I know you didn't say it to be mean and I really appreciate your advice. Although I don't think I'll use it immediately, I fully intend to read things above my comfort level. To my wife's horror I do attempt things above my level in pretty much everything I do including reading books above my level as far back as grade school, skiing black diamond runs when I should be on the blue intermediate hills and diving into writing python scripts without as much as a tutorial. So I hope you understand that I agree with you, but right now, beginner readings are above my level. But I'll be moving on to harder material shortly.


Reading, furigana, and learning vocab - RawrPk - 2015-08-21

Don't sweat it. I'm barely staring to seriously read myself and furigana is helpful. I only avoided it so much because I thought I need X amounts of vocab internalized first before diving into native material. Or do a ton of intensive reading @_@ I still do it but I started extensive reading too. Less stressful/more motivating.

Graded readers and manga are what I'm starting off with. I tried to dive into news first and well... ;_; I'm not ready just yet.


Reading, furigana, and learning vocab - yogert909 - 2015-08-21

RawrPk Wrote:Don't sweat it. I'm barely staring to seriously read myself and furigana is helpful. I only avoided it so much because I thought I need X amounts of vocab internalized first before diving into native material. Or do a ton of intensive reading @_@ I still do it but I started extensive reading too. Less stressful/more motivating.

Graded readers and manga are what I'm starting off with. I tried to dive into news first and well... ;_; I'm not ready just yet.
Exactly my experience. I'm not really interested in intensive reading though and I'd be happy to skip that all together. At least until I'm really good at everything else and want to really fine tune my writing, but I don't really intend to do much writing either unless my situation changes.

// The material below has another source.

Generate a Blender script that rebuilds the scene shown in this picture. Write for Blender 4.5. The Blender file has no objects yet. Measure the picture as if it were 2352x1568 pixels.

Reading, furigana, and learning vocab - RawrPk - 2015-08-24

I'm actually sorta doing narrow reading now. I'm reading Shokugeki no Souma as my extensive reading and recipes as my intensive reading. I've always liked cooking genre types like shows on Food Network so it's fun for me. Intensive reading recipes aren't very difficult because they're short. I find that it's best to intensive read shorter text rather than longer otherwise @_@

For example, I would do intensive reading on this recipe of karaage which was featured in the Souma series (I saw the anime first and slowly reading the manga). It's a great way of narrow reading and extensive reading reinforces vocabulary that I might have ran into during the recipe readings.